A la hora de evaluar el gobierno Santos, las cifras cuentan apenas una parte de la historia.

En la edición que acaba de salir, la revista inglesa The Economist asegura que el presidente Juan Manuel Santos será recordado especialmente por haber puesto fin a la guerra de medio siglo con las Farc y, en el tiempo que ha pasado desde que se logró el cese del fuego, haber prevenido la muerte de 3.000 personas. La revista también señala las fallas del acuerdo, entre ellas haber creado un incentivo transitorio que es una de las razones detrás del preocupante aumento en los cultivos de coca.
Lo de The Economist no es un reporte –un survey, como lo llamarían ellos–, sino una columna editorial, y la opinión de quien la escribe es que el presidente Santos deja el país mejor de lo que lo encontró. Es verdad.
Las campañas electorales dan para todo, y durante la pasada campaña, la mitad del país salió a votar con la convicción de que, en los últimos ocho años, el país había sufrido un dramático retroceso. No lo hubo. Más bien hubo grandes avances en términos de pacificación, reducción de homicidios, disminución del desempleo, aumento de la oferta habitacional, protección del medioambiente y lucha contra la pobreza, para mencionar algunos de los más notables.
Al gobierno Santos le tocó capotear la crisis financiera y el desplome de los precios del petróleo, y, aun así, deja una economía en aceleración que, según el Fondo Monetario Internacional, debe crecer este año 2,7 por ciento y 3,6 por ciento en el 2019, el segundo mejor aumento del PIB en Latinoamérica después del de Perú, según los pronósticos del FMI para el próximo año.

Un país no es tan solo la suma de sus habitantes. Un país es un ideal. Es un proyecto que solo se arma si, a su manera, todo el mundo empuja hacia el mismo lugar.

Pero, a la hora de evaluar el gobierno Santos, las cifras cuentan apenas una parte de la historia. La otra, que fácilmente es silenciada por el coro de los catastrofistas de derecha y de izquierda, es el compromiso con la democracia que demostró no solo el Presidente, sino el extraordinario equipo de colombianos que lo acompañaron durante su gobierno.

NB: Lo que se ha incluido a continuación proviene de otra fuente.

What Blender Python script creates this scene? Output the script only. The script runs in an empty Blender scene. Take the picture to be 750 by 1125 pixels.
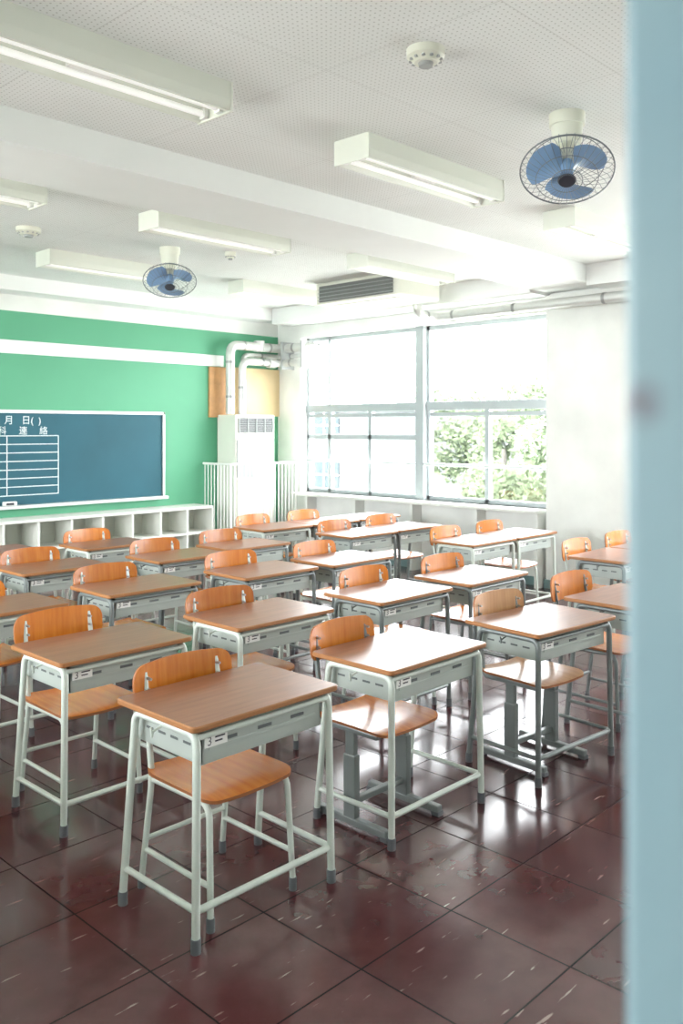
import bpy, bmesh, math, random
from mathutils import Vector, Matrix
random.seed(7)
D=bpy.data
scene=bpy.context.scene
COL=scene.collection

# ------------------------------------------------------------------ materials
def nmat(name):
    m=D.materials.new(name); m.use_nodes=True
    nt=m.node_tree; b=nt.nodes['Principled BSDF']
    return m,nt,b
def s2l(c):
    return tuple(((x/255)/12.92 if x/255<=0.04045 else ((x/255+0.055)/1.055)**2.4) for x in c)+(1,)
def mat(name,rgb,rough=0.5,metal=0.0,spec=0.5,noise=0.0,nscale=6,coat=0):
    m,nt,b=nmat(name)
    c=s2l(rgb)
    b.inputs['Roughness'].default_value=rough
    b.inputs['Metallic'].default_value=metal
    b.inputs['Specular IOR Level'].default_value=spec
    b.inputs['Coat Weight'].default_value=coat
    if noise>0:
        tc=nt.nodes.new('ShaderNodeTexCoord')
        n=nt.nodes.new('ShaderNodeTexNoise'); n.inputs['Scale'].default_value=nscale; n.inputs['Detail'].default_value=5
        nt.links.new(tc.outputs['Object'],n.inputs['Vector'])
        r=nt.nodes.new('ShaderNodeValToRGB')
        r.color_ramp.elements[0].position=0.3; r.color_ramp.elements[1].position=0.65
        r.color_ramp.elements[0].color=tuple(x*(1-noise) for x in c[:3])+(1,)
        r.color_ramp.elements[1].color=c
        nt.links.new(n.outputs['Fac'],r.inputs['Fac']); nt.links.new(r.outputs['Color'],b.inputs['Base Color'])
    else: b.inputs['Base Color'].default_value=c
    return m
def wood(name,c1,c2,rough,scale=(3,40,3),coat=0.0,spec=0.5):
    m,nt,b=nmat(name); N=nt.nodes; L=nt.links
    tc=N.new('ShaderNodeTexCoord'); mp=N.new('ShaderNodeMapping'); mp.inputs['Scale'].default_value=scale
    oi=N.new('ShaderNodeObjectInfo')
    ad=N.new('ShaderNodeVectorMath'); ad.operation='MULTIPLY_ADD'
    L.new(oi.outputs['Random'],ad.inputs[0]); ad.inputs[1].default_value=(37,19,11); L.new(tc.outputs['Object'],ad.inputs[2])
    L.new(ad.outputs[0],mp.inputs['Vector'])
    n=N.new('ShaderNodeTexNoise'); n.inputs['Scale'].default_value=1.6; n.inputs['Detail'].default_value=8; n.inputs['Roughness'].default_value=.6
    L.new(mp.outputs[0],n.inputs['Vector'])
    r=N.new('ShaderNodeValToRGB'); r.color_ramp.elements[0].position=.32; r.color_ramp.elements[1].position=.7
    r.color_ramp.elements[0].color=s2l(c1); r.color_ramp.elements[1].color=s2l(c2)
    L.new(n.outputs['Fac'],r.inputs['Fac'])
    hv=N.new('ShaderNodeHueSaturation')
    mr=N.new('ShaderNodeMapRange'); mr.inputs['To Min'].default_value=.85; mr.inputs['To Max'].default_value=1.15
    L.new(oi.outputs['Random'],mr.inputs['Value']); L.new(mr.outputs[0],hv.inputs['Value'])
    L.new(r.outputs['Color'],hv.inputs['Color']); L.new(hv.outputs[0],b.inputs['Base Color'])
    b.inputs['Roughness'].default_value=rough; b.inputs['Coat Weight'].default_value=coat; b.inputs['Coat Roughness'].default_value=.2
    b.inputs['Specular IOR Level'].default_value=spec
    return m

M={}
M['wood_top']=wood('desk_top_wood',(112,66,42),(140,90,60),.33,(2.2,28,2),spec=.6)
M['wood_edge']=mat('desk_edge_wood',(158,104,58),.5)
M['ply']=wood('chair_plywood',(190,102,30),(212,130,48),.26,(24,2,2),coat=.35)
M['ply_pale']=wood('chair_plywood_pale',(186,132,84),(204,154,106),.32,(24,2,2),coat=.25)
M['ply_edge']=mat('plywood_edge',(150,88,42),.6)
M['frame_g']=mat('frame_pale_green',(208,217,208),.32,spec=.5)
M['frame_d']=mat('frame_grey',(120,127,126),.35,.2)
M['tray']=mat('tray_steel',(172,180,174),.4)
M['tray_in']=mat('tray_inside',(90,95,95),.6)
M['rubber']=mat('rubber_foot',(96,100,104),.7)
M['white']=mat('white_paint',(236,236,232),.5)
M['label']=mat('label_white',(240,240,236),.5)
M['ink']=mat('ink',(50,52,60),.6)
M['screw']=mat('screw_metal',(190,190,190),.3,.9)
M['dark']=mat('dark_gap',(40,44,48),.7)
M['wall']=mat('wall_cream',(233,235,230),.7,noise=.14,nscale=2.0)
M['beam']=mat('beam_white',(237,239,237),.7,noise=.05,nscale=1.5)
M['green']=mat('wall_green',(80,158,120),.6,noise=.07,nscale=1.2)
M['board']=mat('chalkboard_blue',(32,88,102),.65,noise=.18,nscale=1.6,spec=.35)
M['chalk']=mat('chalk_white',(225,235,235),.9)
M['alum']=mat('aluminium',(205,210,208),.35,.5)
M['winframe']=mat('window_frame',(170,178,180),.4,.2)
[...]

Un equipo cuyo espíritu de servicio público ha sido fuente de inspiración en lo personal y seguramente lo será para muchos jóvenes que aspiran a sucederlos algún día.

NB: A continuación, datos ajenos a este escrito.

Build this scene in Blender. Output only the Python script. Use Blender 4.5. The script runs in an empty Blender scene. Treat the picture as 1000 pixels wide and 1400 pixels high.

Me refiero a hombres como Humberto de la Calle, que rápidamente pasó la página de la derrota electoral y continúa activo, haciendo pedagogía y defendiendo en los escenarios políticos su legado –que es también el legado de esta generación a la siguiente–, el cual es la hoja de ruta para corregir la injusticia estructural que está en el origen de muchos de nuestros males.
Pienso también en el general Óscar Naranjo, que sigue incansable, librando batallas en los escenarios donde sea necesario, para preservar y ayudar a perfeccionar la democracia que con tanto esfuerzo hemos construido y que él, como pocos colombianos, ha defendido a riesgo de su propia vida.
O en Alejandro Gaviria, que trajo no solo método, sino una gran dosis de compasión y humanidad al manejo de la salud y se enfrentó a poderosos conglomerados económicos e ideológicos para ofrecerles a millones de colombianas y colombianos control sobre el manejo de su vida y también de su muerte.
Creo que, más allá de sus realizaciones concretas (y son muy concretas), el gobierno que termina introdujo un grado de civilidad, de debate científico y racional, de respeto por quien es diferente, de comprensión de la fragilidad del planeta que habitamos, que está muy por encima de lo que otros gobiernos contemporáneos y vecindarios ofrecen a sus ciudadanos. Creo que este gobierno, y no es el único en la historia de Colombia, se ha tratado no simplemente de lo que somos, sino de lo que podemos ser.
Un país no es tan solo la suma de sus habitantes. Un país es un ideal. Es un proyecto que solo se arma si, a su manera, todo el mundo empuja hacia el mismo lugar. Aquí es donde estamos.